From what started as a short-lived narrative of scarcity of consumables, fathers now queue with their wives and children to be given handouts by politicians in the name of palliatives. Most Nigerian men no longer have any qualms about waiting in long lines the whole day to get a morsel of food otherwise his family may go hungry. It is the new normal.
Public office holders take delight in flaunting the amount spent in providing “palliatives” to hungry people as a testament to their achievements.
I am not sure Ayo Fayose, former Governor of Ekiti State, knew he was well ahead of his time when he coined the expression “stomach infrastructure”. He may not have known that in just a few years, his recipe would become a national template for governance. He was mocked and derided at the time.
But here the country is. Palliative distribution has not only become a national barometer for measuring good governance but a very deadly one at that.
As the year wound down, the media space has been dominated with tales of stampede at places where kind hearted people assembled those in their neighbourhood to distribute items for Christmas. The final count is yet unknown, but from the various locations where palliative distribution turned deadly, nearly 100 lives may have been lost as a result of the throngs of families that turned up to benefit from the activities of kind-hearted individuals and organisations.

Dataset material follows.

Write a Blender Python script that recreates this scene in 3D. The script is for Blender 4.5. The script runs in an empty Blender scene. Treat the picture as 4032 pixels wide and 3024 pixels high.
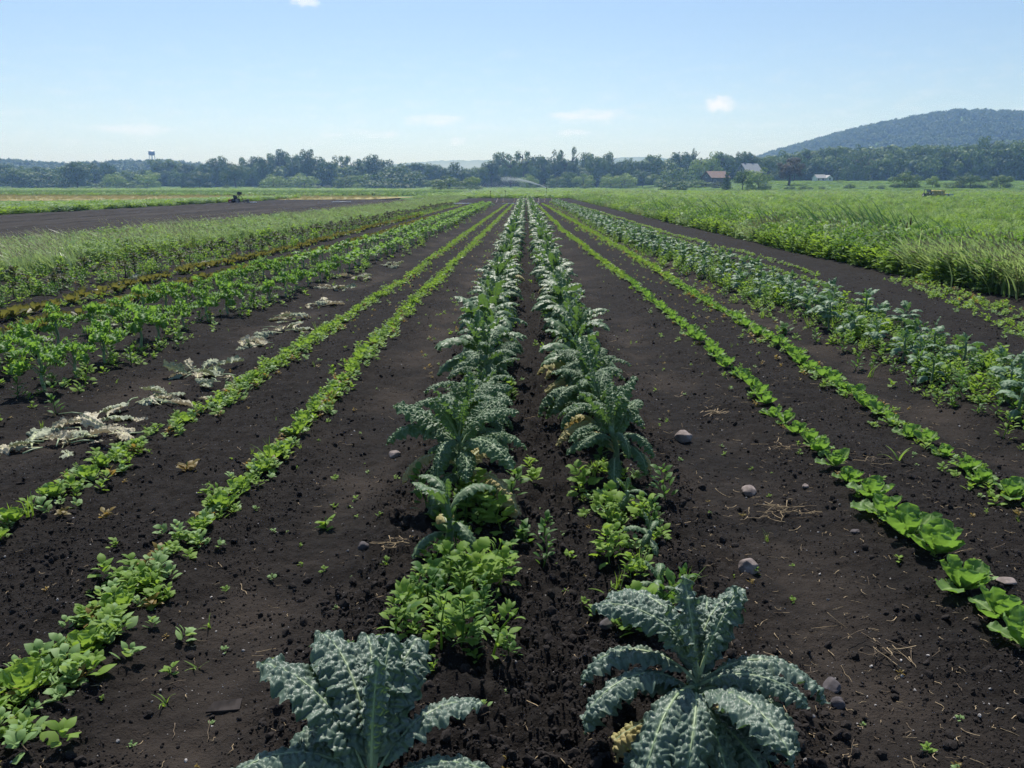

The self worth and pride men and even members of their families had in upholding the dictum that “You don’t feed me. So, you cannot talk to me anyhow” is gone. Fathers and mothers now join their wards to queue for food items. The infamous words of Senate President Godswill Akpabio that if you see free food, join in eating has been taken to heart. In African societies, the ability of a mam to provide for his family is at the heart of his being and the pillar that stabilises the family, hence the saying that “A man who provides for his family is a king.” If a man is unable to cater for his family, not because he is lazy or unwilling to earn a legitimate living, the centre can no longer hold in the family.
A fundamental effect of the prevailing hunger in families is that wives, young girls and, of course, younger men are left to the devices on how to provide for themselves. Unfortunately, this is lost on the political leadership and policy makers. Responding to the position of opposition figures that President Bola Tinubu’s policies have driven people to extreme hunger and pulverised the people, Aso Rock’s media handlers accused those who warned of the wider implications of the situation as politicising the the tragedy.
As if on cue, Tinubu, in his first media chat since becoming President, blamed the givers for the harvest of deaths for not providing security through the Police. It was the signal Kayode Egbotokun, Inspector General of Police, needed to reel out a set of draconian measures before kind-hearted people can extend goodwill to impoverished Nigerians.
It is now a heads they lose, tail government wins situation for the huge population that is multi-dimensionally poor as well as the extremely poor. And the family’s pride and sence of self worth is gone. Its going to be a tougher 2025. Nevertheless, merry Christmas.